Kevin King wrote:
Having been on the board in a past life - for what little I did contribute -
I can say that the U2UG board and volunteers work hard and should be
commended for their efforts.  That said, can we all please stay focused on
the results without getting personal about it?


I've yet to get personal about anything relating to this. However, I'm free to voice my opinion on the subject since public inquiries were requested. I'm all for the project, provided the masses can actually use it.

Personally, I think this B&B thing is an excellent idea and I'm looking
forward to taking a peek at it.   I also think that we as an industry need
to be more forward thinking in adopting web technology, and I'm pleased that
the board is making strong moves in that direction.  (And hey, for this
worldwide group, it just makes good sense.)

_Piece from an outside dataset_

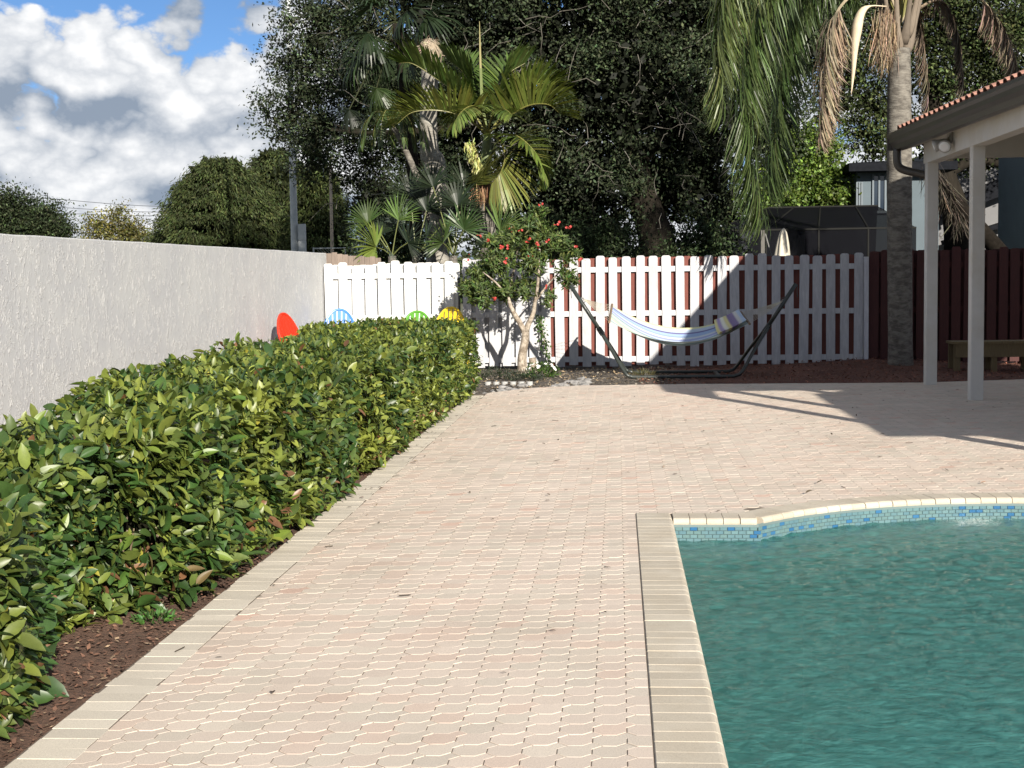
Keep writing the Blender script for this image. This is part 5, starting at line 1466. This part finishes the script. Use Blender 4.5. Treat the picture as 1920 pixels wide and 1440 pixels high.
# fascia and soffit between gutter and beam
mb = MB(); V = []
for y in (YE0, YE1 - .05):
    for x_, z in ((exl(y) + .083, 3.20), (4.16, 3.27), (4.16, 3.31), (exl(y) + .083, 3.425)): V.append((x_, y, z))
mb.add(np.array(V), [(0, 1, 5, 4), (1, 2, 6, 5), (2, 3, 7, 6), (3, 0, 4, 7), (3, 2, 1, 0), (4, 5, 6, 7)], (.30, .27, .23)); mb.build('soffit', M['plain'], PO)
mb = MB(); xe = exl(20.2)
tube(mb, spl([(xe, 20.2, 3.22), (xe, 20.2, 3.06), (xe + .03, 20.2, 2.97), (xe + .12, 20.19, 2.92), (xe + .27, 20.15, 2.88), (4.22, 20.11, 2.84)], 20), .055, 12); mb.build('downspout_elbow', M['gutter'], PO, smooth=True)
# twin floodlight on the beam
FL = thing('floodlight', 'twin headed white security floodlight under the porch eave', 'floodlight', (4.12, 18.55, 3.2))
LP = at(1790, 270, 18.6)
M['lamp'] = mat('lamp_housing', (.42, .41, .38), .45); M['lens'] = mat('lamp_glass', (.75, .77, .78), .08, spec=.8)
bx, by, bz = 4.11, 18.5, LP.z + .02
mb = MB(); box(mb, 4.13, 4.16, by - .07, by + .07, bz - .02, bz + .12); mb.build('mounting_plate', M['lamp'], FL)
for dy, dz in ((-.10, -.02), (.10, .0)):
    c0 = Vector((bx - .02, by + dy, bz + dz)); d = Vector((-.35, -.72, -.45)).normalized() if dy < 0 else Vector((-.9, .2, -.35)).normalized()
    mb = MB(); tube(mb, [Vector((4.14, by + dy * .3, bz + .05)), c0 - d * .03], .018, 8); mb.build('lamp_arm', M['lamp'], FL)
    mb = MB(); tube(mb, [c0 - d * .05, c0 - d * .03, c0 + d * .03, c0 + d * .085, c0 + d * .12], [.022, .045, .055, .078, .080], 16); hd = mb.build('lamp_head', M['lamp'], FL, smooth=True)
    mb = MB(); tube(mb, [c0 + d * .121, c0 + d * .129], [.068, .05], 16); mb.build('lens', M['lens'], hd)
# bench under the porch
BN = thing('wooden_bench', 'low unpainted wooden bench in the shade under the porch', 'bench', (6.6, 22.4, 0))
BW = (.15, .112, .055)
b0, b1 = at(1782, 645, 22.3), at(2010, 640, 22.3)
zt = .44
for i_, yy in enumerate((22.15, 22.31, 22.47)):
    mb = MB(); box(mb, b0.x, b1.x, yy, yy + .14, zt, zt + .038, np.array(BW) * rng.uniform(.9, 1.1)); mb.build('seat_plank', M['wood_pale'], BN)
mb = MB(); box(mb, b0.x + .05, b1.x - .05, 22.17, 22.205, zt - .20, zt, np.array(BW)); mb.build('apron', M['wood_pale'], BN)
for x in np.linspace(b0.x + .08, b1.x - .08, 4):
    for yy in (22.19, 22.55):
        mb = MB(); box(mb, x - .045, x + .045, yy, yy + .06, 0, zt - .003, np.array(BW) * .95); mb.build('leg', M['wood_pale'], BN)

# main house beside the pool: out of frame, it throws the broad shade on the deck
HO = thing('house', 'tiled roof house beside the pool that shades the deck', 'house', (9, 7, 0))
M['housewall'] = mat('house_stucco', (.55, .53, .48), .85, bump=.3, bscale=30)
mb = MB(); box(mb, 6.5, 14, 6.2, 10.6, 0, 3.2); mb.build('wall', M['housewall'], HO)
mb = MB(); V = [(5.75, 5.8, 3.2), (14.6, 5.8, 3.2), (14.6, 10.73, 3.2), (5.75, 10.73, 3.2), (8.2, 8.0, 4.0), (12.4, 8.0, 4.0), (12.4, 10.73, 4.0), (8.2, 10.73, 4.0)]
mb.add(np.array(V), [(3, 2, 1, 0), (0, 1, 5, 4), (1, 2, 6, 5), (2, 3, 7, 6), (3, 0, 4, 7), (4, 5, 6, 7)], (.40, .2, .14)); mb.build('roof', M['clay'], HO)
for k in range(2):
    mb = MB(); box(mb, 6.47, 6.499, 6.6 + k * 1.7, 7.6 + k * 1.7, .9, 2.2, (.1, .12, .14)); mb.build('window', M['plain'], HO)

# ------------------------------------------------------------------ neighbours
M['bluewall'] = mat('blue_grey_siding', (.085, .112, .13), .8, var=.08, vscale=3)
M['whitewall'] = mat('neighbour_stucco', (.15, .15, .155), .85, var=.08, vscale=3)
M['darkroof'] = mat('dark_shingle', (.011, .012, .015), .85, spec=.05, var=.3, vscale=14)
M['glass'] = mat('dark_window', (.02, .03, .045), .08, spec=.6)
YN = 33.4
NB = thing('neighbour_house', 'blue grey two storey house behind the tall palm', 'house', (o(1650, 480, YN).x, YN, 0))
x0, x1, zt = o(1606, 400, YN).x, o(1760, 400, YN).x, o(1606, 322, YN).z
mb = MB(); box(mb, x0, x1, YN, YN + 7, 0, zt); mb.build('wall', M['bluewall'], NB)
mb = MB(); V = [(x0 - .25, YN - .5, zt - .02), (x1 + .3, YN - .5, zt - .02), (x1 + .3, YN + 7.4, zt - .02), (x0 - .25, YN + 7.4, zt - .02), (x0 - .25, YN - .5, zt + .16), (x1 + .3, YN - .5, zt + .16), (x1 + .3, YN + 7.4, zt + .16), (x0 - .25, YN + 7.4, zt + .16), ((x0 + x1) / 2, YN + 2.5, zt + .42), ((x0 + x1) / 2, YN + 4.5, zt + .42)]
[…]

Kevin, we both know the current state of the "industry". It is moving forward (slowly), but is this vendor-specific "forum" of comments really going to affect the rest of the industry? It's great for IBM and for U2 and I'm all for it. I have no interest in seeing any volunteer project fail, as I've seen plenty of my own get buried in the bit bucket from a lack of interest and/or lack of vision. We need to be realistic here, though. Chrome, Safari, Opera, and Fire Fox are just as popular as IE and are the preferred or only browser available on many desktops. Luckily, there is a fix for Fire Fox. What about all of the Mac users, though? Chrome is growing in popularity as well, so it can not be ignored. Look at the iPhone's explosion. It has Safari, not IE. Would it not be nice to be able to submit bug reports and feature requests from your iPhone, waiting at the airport? The same can be said for all web-capable mobile devices that don't run some mobile version of Windows, which is a large percentage.

This browser incompatibility issue rings oddly familiar, reminiscent of
applications throughout history that only worked properly on Wyse50's or
some other CRT.  Anyone remember PROF on the old Reality systems?  Early
releases of that product were the poster child for terminal incompatibility
(pun intended).  And you know what?  We worked through all that.


Yeah, we ended up using emulation software that could handle them all. A decade later the web grew up and became useful for businesses. There are browser emulators available, but the only people that really use those are web devs. I just don't buy your logic here.

Now we're faced with different "terminal emulators" going by the names of
IE, FF, Chrome, Opera, Safari, and a few others.  Sure, the whole connection
method has changed - stateful telnet going the way of stateless http - yet
at the most fundamental level, it's all just bits on a wire talking to some
device on the other end.  Too simple, you say?  I disagree.  It
*is*simple.  It's the same problems we've addressed before and that we
will
address again and again as the technology landscape evolves.


The difference here is that there _is_ (and has been for a long time) a standard and it's called W3C. There is no "incompatibility" unless you develop outside of the W3C standards. AJAX and various other Javascript-based development methods (JQuery is great!) can work with all W3C compliant browsers if the standards are followed. Some extra coding is required and some "features" may have to be dropped or simulated using other methods to implement the desktop-like features users want now. Heck XHTML is the standard now and all of the mentioned browsers support it along with AJAX and CSS. I think even Konquerer will properly run AJAX sites, provided the site doesn't use IE-only features.

Having established this context, I do have concerns about the premise that
we need Microsoft technology to do the web properly or that Microsoft
technologies give us something that we couldn't get any other way.  Of
course, the same could be said of IBM or Oracle or ... name any company
here.  As solution providers we need options, and therefore the best thing
our vendors can do is to give us more options to do what we need to do as
quickly, efficiently, and cost-effectively as possible.  To that end, what
the B&B group is doing is positive steps in the right direction.
_______________________________________________


Yes. It's great, as a starting step. I just hate to see a ton of work go into a framework that is so browser restrictive.